§ **Task**
What are the lines from the one with "Build this scene" through the one with "rnd = random.Random(7)", inclusive? Output them exactly, and leave out the pictures.

— Start Rows —

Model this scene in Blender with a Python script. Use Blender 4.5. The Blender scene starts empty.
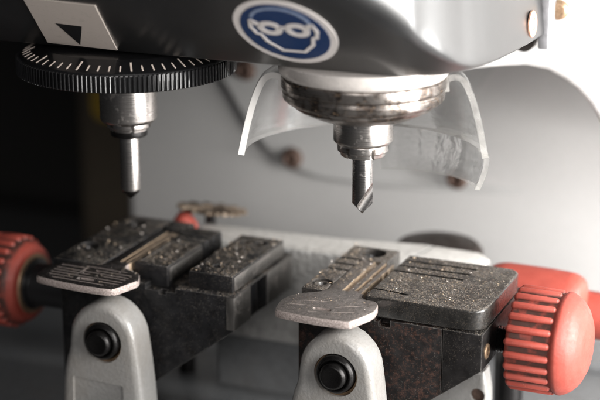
import bpy, bmesh, math, random
from mathutils import Vector, Matrix
R = math.radians
S = 0.001                       # everything below is written in millimetres
scene = bpy.context.scene
COL = scene.collection
rng = random.Random(7)

# ------------------------------------------------------------------ materials
class N:
    """tiny node helper"""
    def __init__(s, name):
        s.m = bpy.data.materials.new(name); s.m.use_nodes = True
        s.t = s.m.node_tree; s.n = s.t.nodes; s.n.clear()
        s.out = s.n.new('ShaderNodeOutputMaterial')
        tc = s.n.new('ShaderNodeTexCoord'); mp = s.n.new('ShaderNodeMapping')
        mp.inputs['Scale'].default_value = (1000, 1000, 1000)
        s.l(tc.outputs['Object'], mp.inputs['Vector']); s.co = mp.outputs['Vector']
    def l(s, a, b): s.t.links.new(a, b)
    def noise(s, scale, detail=3, rough=.55, co=None, dist=0):
        n = s.n.new('ShaderNodeTexNoise'); n.inputs['Scale'].default_value = scale
        n.inputs['Detail'].default_value = detail; n.inputs['Roughness'].default_value = rough
        n.inputs['Distortion'].default_value = dist
        s.l(co or s.co, n.inputs['Vector']); return n.outputs['Fac']
    def stretch(s, sc):
        m = s.n.new('ShaderNodeMapping'); m.inputs['Scale'].default_value = sc
        s.l(s.co, m.inputs['Vector']); return m.outputs['Vector']
    def voro(s, scale):
        n = s.n.new('ShaderNodeTexVoronoi'); n.inputs['Scale'].default_value = scale
        s.l(s.co, n.inputs['Vector']); return n
    def ramp(s, f, a, b, lo=0., hi=1.):
        n = s.n.new('ShaderNodeMapRange'); n.clamp = True
        n.inputs['From Min'].default_value = a; n.inputs['From Max'].default_value = b
        n.inputs['To Min'].default_value = lo; n.inputs['To Max'].default_value = hi
        s.l(f, n.inputs['Value']); return n.outputs['Result']
    def math(s, op, a, b=None):
        n = s.n.new('ShaderNodeMath'); n.operation = op
        for i, v in enumerate((a, b)):
            if v is None: continue
            if isinstance(v, (int, float)): n.inputs[i].default_value = v
            else: s.l(v, n.inputs[i])
        return n.outputs[0]
    def mix(s, f, a, b):
        n = s.n.new('ShaderNodeMix'); n.data_type = 'RGBA'
        if isinstance(f, (int, float)): n.inputs[0].default_value = f
        else: s.l(f, n.inputs[0])
        for k, v in ((6, a), (7, b)):
            if isinstance(v, tuple): n.inputs[k].default_value = (*v, 1)
            else: s.l(v, n.inputs[k])
        return n.outputs[2]
    def edge(s, rad=.25, lo=.01, hi=.12):
        """worn edges: where a bevelled normal leaves the true normal"""
        b = s.n.new('ShaderNodeBevel'); b.samples = 4; b.inputs['Radius'].default_value = rad * S
        g = s.n.new('ShaderNodeNewGeometry'); d = s.n.new('ShaderNodeVectorMath'); d.operation = 'DOT_PRODUCT'
        s.l(b.outputs[0], d.inputs[0]); s.l(g.outputs['Normal'], d.inputs[1])
        return s.ramp(s.math('SUBTRACT', 1., d.outputs['Value']), lo, hi)
    def bump(s, h, strength, dist=.1):
        n = s.n.new('ShaderNodeBump'); n.inputs['Strength'].default_value = strength
        n.inputs['Distance'].default_value = dist * S; s.l(h, n.inputs['Height']); return n.outputs[0]
    def pbr(s, col, rough=.5, metal=0., normal=None, **kw):
        p = s.n.new('ShaderNodeBsdfPrincipled')
        for k, v in (('Base Color', col), ('Roughness', rough), ('Metallic', metal)):
            if isinstance(v, tuple): p.inputs[k].default_value = (*v, 1)
            elif isinstance(v, (int, float)): p.inputs[k].default_value = v
            else: s.l(v, p.inputs[k])
        if normal is not None: s.l(normal, p.inputs['Normal'])
        for k, v in kw.items(): p.inputs[k.replace('_', ' ')].default_value = v
        s.p = p; s.l(p.outputs[0], s.out.inputs['Surface']); return s.m

def plain(name, col, rough=.5, metal=0., var=.25, scale=.6, bump=.0, **kw):
    n = N(name); f = n.noise(scale, 4)
    c = n.mix(n.ramp(f, .35, .7), col, tuple(x * (1 - var) for x in col))
    r = n.ramp(n.noise(scale * 3, 3), .3, .7, rough * .8, min(1, rough * 1.2))
    nb = n.bump(n.noise(scale * 6, 3), bump) if bump else None
    return n.pbr(c, r, metal, nb, **kw)

def upmask(n, lo=.6, hi=.9):
    g = n.n.new('ShaderNodeNewGeometry'); x = n.n.new('ShaderNodeSeparateXYZ')
    n.l(g.outputs['Normal'], x.inputs[0]); return n.ramp(x.outputs['Z'], lo, hi)

def sticker(name, col, dirt):
    n = N(name)
    a = n.ramp(n.noise(.5, 6, .75), .55, .72); sc = n.ramp(n.noise(1., 5, .75, co=n.stretch((.25, 3, 3))), .62, .66)
    sp = n.ramp(n.noise(2.4, 4, .7), .66, .70)
    c = n.mix(n.math('MULTIPLY', a, .45), col, dirt); c = n.mix(n.math('MULTIPLY', sc, .35), c, (.25, .23, .22)); c = n.mix(n.math('MULTIPLY', sp, .6), c, (.06, .05, .045))
    return n.pbr(c, n.ramp(a, 0, 1, .35, .6), 0, None)

def oxide(name, base=(.011, .011, .012), speck=.5, rust=0., wear=.5, rough=.42, spec=.22, film=.0):
    """black oxide steel with worn edges, brass dust lying on the upward faces and optional rust"""
    n = N(name)
    big = n.noise(.22, 5, .6)
    c = n.mix(n.ramp(big, .35, .7), tuple(x * .5 for x in base), tuple(x * 1.3 for x in base))
    if rust:
        rm = n.ramp(n.noise(.95, 6, .75), .55 - .06 * rust, .66)
        rc = n.mix(n.noise(2.5, 3), (.028, .014, .010), (.10, .05, .037))
        c = n.mix(n.math('MULTIPLY', rm, .75), c, rc)
    scr = n.ramp(n.noise(1.0, 5, .7, co=n.stretch((.5, 6, 6))), .6, .72)
    up = upmask(n)
    # dust
    v = n.voro(2.6); d1 = n.ramp(v.outputs['Distance'], .34, .22)
    pick = n.n.new('ShaderNodeSeparateColor'); n.l(v.outputs['Color'], pick.inputs[0])
    dens = n.math('MULTIPLY', n.ramp(n.noise(.16, 4, .65), .36, .66), speck)
    keep = n.ramp(n.math('SUBTRACT', dens, pick.outputs[0]), 0, .02)
    v2 = n.voro(5.); d2 = n.ramp(v2.outputs['Distance'], .34, .2)
    pk2 = n.n.new('ShaderNodeSeparateColor'); n.l(v2.outputs['Color'], pk2.inputs[0])
    keep2 = n.ramp(n.math('SUBTRACT', dens, pk2.outputs[0]), 0, .02)
    dust = n.math('MAXIMUM', n.math('MULTIPLY', d1, keep), n.math('MULTIPLY', d2, keep2))
    side = n.math('ADD', n.math('MULTIPLY', up, .93), .07)
    dust = n.math('MULTIPLY', dust, n.ramp(side, 0, 1))
    e = n.math('MULTIPLY', n.edge(.22), n.ramp(n.noise(.8, 4), .3, .6, .15, 1))
    w = n.math('MAXIMUM', n.math('MULTIPLY', e, wear), n.math('MULTIPLY', scr, .10 * wear))
    c = n.mix(w, c, (.38, .36, .34))
    fine = n.math('MULTIPLY', n.math('MULTIPLY', up, film), n.ramp(n.noise(.3, 6, .75), .3, .7, .4, 1))
    c = n.mix(fine, c, (.17, .14, .12))
    dc = n.mix(pick.outputs[1], (.62, .48, .35), (.74, .70, .64))
    c = n.mix(dust, c, dc)
    met = n.math('MAXIMUM', n.math('MULTIPLY', w, .9), n.math('MULTIPLY', dust, .55))
    r = n.ramp(n.noise(.9, 5, .7), .3, .7, rough * .55, rough * 1.3)
    h = n.math('ADD', n.math('MULTIPLY', dust, .5), n.math('MULTIPLY', n.noise(2.2, 4), .35))
    return n.pbr(c, r, met, n.bump(h, .3, .1), Specular_IOR_Level=spec)

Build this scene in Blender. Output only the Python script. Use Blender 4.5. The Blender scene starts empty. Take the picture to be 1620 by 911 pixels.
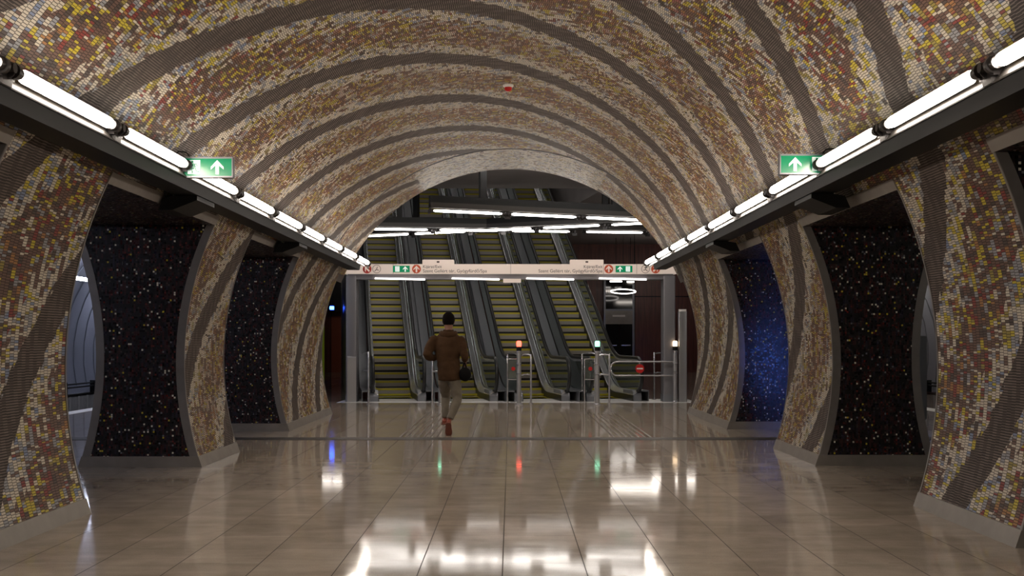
import bpy, bmesh, math, random
from mathutils import Vector, Matrix
from math import sin, cos, pi, radians, sqrt, atan2, tan

SC = bpy.context.scene
COL = SC.collection
rnd = random.Random(7)

# ------------------------------------------------------------------ camera, world, exposure
F = 1760.0                       # focal length in pixels of a 1620 wide frame
EYE = 1.40
cam_d = bpy.data.cameras.new('camera')
cam_d.sensor_width = 36.0
cam_d.lens = F / 1620.0 * 36.0
cam_d.shift_x = 2.0 / 1620.0
cam_d.shift_y = 82.5 / 1620.0
cam_d.clip_end = 200
cam = bpy.data.objects.new('camera', cam_d)
cam.location = (0, 0, EYE)
cam.rotation_euler = (pi / 2, 0, 0)
COL.objects.link(cam)
SC.camera = cam
SC.view_settings.view_transform = 'Standard'
SC.view_settings.look = 'None'
SC.view_settings.gamma = 1.0
SC.view_settings.use_curve_mapping = False
SC.view_settings.exposure = 0.0
w = bpy.data.worlds.new('world')
w.use_nodes = True
w.node_tree.nodes['Background'].inputs[0].default_value = (0.55, 0.6, 0.75, 1)
w.node_tree.nodes['Background'].inputs[1].default_value = 0.004
SC.world = w
TUBE = 40.0        # radiance of the fluorescent tubes
TUBE_COOL = 18.0

# ------------------------------------------------------------------ materials
def srgb(r, g, b):
    f = lambda c: (c / 255 / 12.92) if c / 255 <= 0.04045 else ((c / 255 + 0.055) / 1.055) ** 2.4
    return (f(r), f(g), f(b), 1)

class NT:
    """small helper for writing node graphs"""
    def __init__(s, name):
        s.m = bpy.data.materials.new(name); s.m.use_nodes = True
        s.t = s.m.node_tree; s.n = s.t.nodes
        s.b = s.n['Principled BSDF']
    def link(s, a, b): s.t.links.new(a, b)
    def node(s, typ, **kw):
        n = s.n.new(typ)
        for k, v in kw.items(): setattr(n, k, v)
        return n
    def put(s, sock, v):
        if hasattr(v, 'is_output') or isinstance(v, bpy.types.NodeSocket): s.link(v, sock)
        else: sock.default_value = v
    def math(s, op, a, b=None, c=None, clamp=False):
        n = s.node('ShaderNodeMath', operation=op); n.use_clamp = clamp
        s.put(n.inputs[0], a)
        if b is not None: s.put(n.inputs[1], b)
        if c is not None: s.put(n.inputs[2], c)
        return n.outputs[0]
    def xyz(s, x, y, z=0.0):
        n = s.node('ShaderNodeCombineXYZ')
        s.put(n.inputs[0], x); s.put(n.inputs[1], y); s.put(n.inputs[2], z)
        return n.outputs[0]
    def rand(s, vec):
        n = s.node('ShaderNodeTexWhiteNoise', noise_dimensions='3D'); s.link(vec, n.inputs[0])
        return n.outputs[0]
    def ramp(s, fac, stops, const=True):
        n = s.node('ShaderNodeValToRGB'); r = n.color_ramp
        r.interpolation = 'CONSTANT' if const else 'LINEAR'
        while len(r.elements) < len(stops): r.elements.new(0.5)
        for e, (p, c) in zip(r.elements, stops): e.position = p; e.color = c
        s.link(fac, n.inputs[0]); return n.outputs[0]
    def mix(s, fac, a, b):
        n = s.node('ShaderNodeMix', data_type='RGBA')
        s.put(n.inputs[0], fac); s.put(n.inputs[6], a); s.put(n.inputs[7], b)
        return n.outputs[2]
    def uv(s):
        n = s.node('ShaderNodeUVMap'); sp = s.node('ShaderNodeSeparateXYZ'); s.link(n.outputs[0], sp.inputs[0])
        return sp.outputs[0], sp.outputs[1]
    def obj(s):
        n = s.node('ShaderNodeTexCoord'); return n.outputs['Object']
    def noise(s, vec, scale, detail=3.0, rough=0.5):
        n = s.node('ShaderNodeTexNoise'); s.link(vec, n.inputs['Vector'])
        n.inputs['Scale'].default_value = scale; n.inputs['Detail'].default_value = detail
        n.inputs['Roughness'].default_value = rough
        return n.outputs[0]
    def bump(s, h, strength=0.2, dist=0.01):
        n = s.node('ShaderNodeBump'); n.inputs['Strength'].default_value = strength
        n.inputs['Distance'].default_value = dist; s.link(h, n.inputs['Height'])
        s.link(n.outputs[0], s.b.inputs['Normal'])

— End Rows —

§ **Reply to the exercise**
Build this scene in Blender. Output only the Python script. Use Blender 4.5. The Blender scene starts empty. Take the picture to be 1620 by 911 pixels.
import bpy, bmesh, math, random
from mathutils import Vector, Matrix
from math import sin, cos, pi, radians, sqrt, atan2, tan

SC = bpy.context.scene
COL = SC.collection
rnd = random.Random(7)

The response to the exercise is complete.